Transcribe the lines below verbatim, skipping the images.

==*==

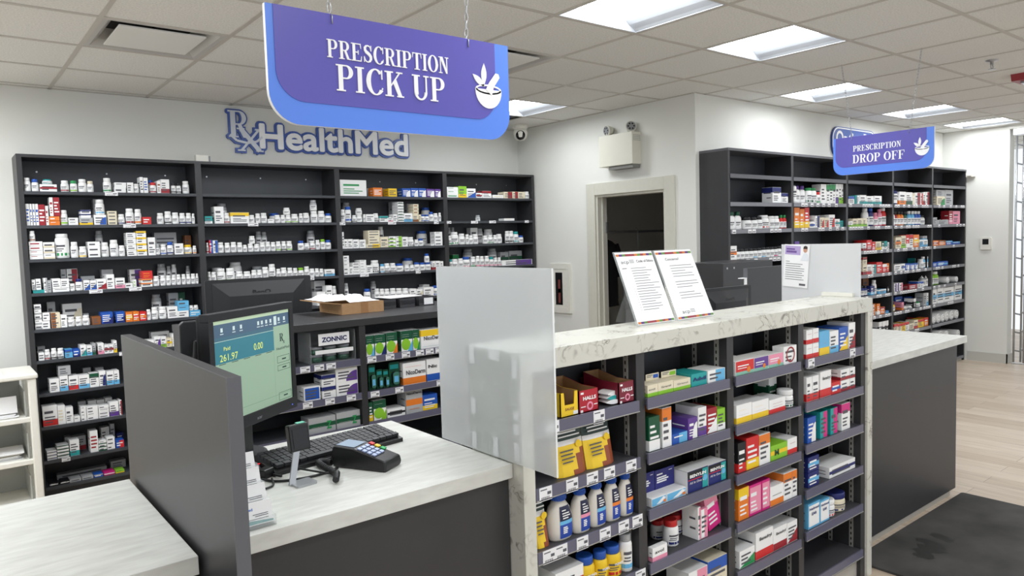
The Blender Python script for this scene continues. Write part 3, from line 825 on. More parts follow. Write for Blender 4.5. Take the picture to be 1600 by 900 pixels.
A_ = (0, 220, 4.5); B_ = (0, 400, 4.5); C_ = (0, 580, 4.5); D_ = (300, 220, 5.293); E_ = (300, 370, 5.293); F_ = (520, 250, 4.736); G_ = (420, 440, 5.333); H_ = (1090, 220, 4.5); I_ = (1300, 240, 5); J_ = (1330, 390, 6.426)
row(BU, 0, 0, A_, "b162-217,258,ws b222-273,270,uw c280-402,305,wr,.m b300-372,270,tt,^305 b428-488,280,wr b495-545,280,gl b552-612,270,ws b615-660,282,es b727-785,260,wg c805-888,330,wk c808-888,293,wk,^330 c895-938,293,wk b940-980,303 c985-1005,255,ww c1008-1040,258,wu b1045-1078,275,uw,< b1055-1102,293,Rr c1105-1130,280,wn c1132-1190,273,wr,.b b1205-1240,295,kk b1242-1276,297,kk b1285-1335,285")
row(BU, 0, 1, A_, "c180-205,443,wu,.x c208-225,443,wu,.x c228-245,443,wu,.x c248-268,445,wu,.x c270-316,450,rr c318-342,455,wr,.x c345-420,530,oo,n2 c345-370,380,wr,^530,.x c373-420,380,rr,^530 b425-477,487,wl c483-550,540,wk,n2 c560-655,543,sy,.b c568-640,487,wU,^540,.t,n2 c660-750,520,wu,.c c655-725,410,ss,< b672-738,415,wc,^520 c757-822,495,ek,n4 b830-882,515,wU b885-945,475,wr b948-998,482,wo c1003-1065,537,RR b1108-1155,510 b1160-1210,495,wk b1213-1262,505,ws b1265-1308,508,wU b1310-1350,508,wU b1352-1385,512")
row(BU, 0, 2, A_, "c203-300,707,wr,n4,.x c303-385,712,we,n3 b388-490,655,wg b497-553,712 b558-612,742,wy c620-702,710,wk,n3 b205-248,618,wn,^707 b670-725,618,ss,< b713-768,715 b775-835,698 b838-882,735 c888-955,645,wk,n4 c957-1028,635,wy,n4,.t c1040-1092,680,wk b1095-1128,725,ss c1085-1240,645,sp,<,.b b1130-1175,730,wu b1178-1222,712,uU c1228-1290,720,ww b1298-1355,732,yy c1300-1360,665,nn,< b1358-1390,738,wo")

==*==

* Correct response:
The Blender Python script for this scene continues. Write part 3, from line 825 on. More parts follow. Write for Blender 4.5. Take the picture to be 1600 by 900 pixels.
A_ = (0, 220, 4.5); B_ = (0, 400, 4.5); C_ = (0, 580, 4.5); D_ = (300, 220, 5.293); E_ = (300, 370, 5.293); F_ = (520, 250, 4.736); G_ = (420, 440, 5.333); H_ = (1090, 220, 4.5); I_ = (1300, 240, 5); J_ = (1330, 390, 6.426)
row(BU, 0, 0, A_, "b162-217,258,ws b222-273,270,uw c280-402,305,wr,.m b300-372,270,tt,^305 b428-488,280,wr b495-545,280,gl b552-612,270,ws b615-660,282,es b727-785,260,wg c805-888,330,wk c808-888,293,wk,^330 c895-938,293,wk b940-980,303 c985-1005,255,ww c1008-1040,258,wu b1045-1078,275,uw,< b1055-1102,293,Rr c1105-1130,280,wn c1132-1190,273,wr,.b b1205-1240,295,kk b1242-1276,297,kk b1285-1335,285")
row(BU, 0, 1, A_, "c180-205,443,wu,.x c208-225,443,wu,.x c228-245,443,wu,.x c248-268,445,wu,.x c270-316,450,rr c318-342,455,wr,.x c345-420,530,oo,n2 c345-370,380,wr,^530,.x c373-420,380,rr,^530 b425-477,487,wl c483-550,540,wk,n2 c560-655,543,sy,.b c568-640,487,wU,^540,.t,n2 c660-750,520,wu,.c c655-725,410,ss,< b672-738,415,wc,^520 c757-822,495,ek,n4 b830-882,515,wU b885-945,475,wr b948-998,482,wo c1003-1065,537,RR b1108-1155,510 b1160-1210,495,wk b1213-1262,505,ws b1265-1308,508,wU b1310-1350,508,wU b1352-1385,512")
row(BU, 0, 2, A_, "c203-300,707,wr,n4,.x c303-385,712,we,n3 b388-490,655,wg b497-553,712 b558-612,742,wy c620-702,710,wk,n3 b205-248,618,wn,^707 b670-725,618,ss,< b713-768,715 b775-835,698 b838-882,735 c888-955,645,wk,n4 c957-1028,635,wy,n4,.t c1040-1092,680,wk b1095-1128,725,ss c1085-1240,645,sp,<,.b b1130-1175,730,wu b1178-1222,712,uU c1228-1290,720,ww b1298-1355,732,yy c1300-1360,665,nn,< b1358-1390,738,wo")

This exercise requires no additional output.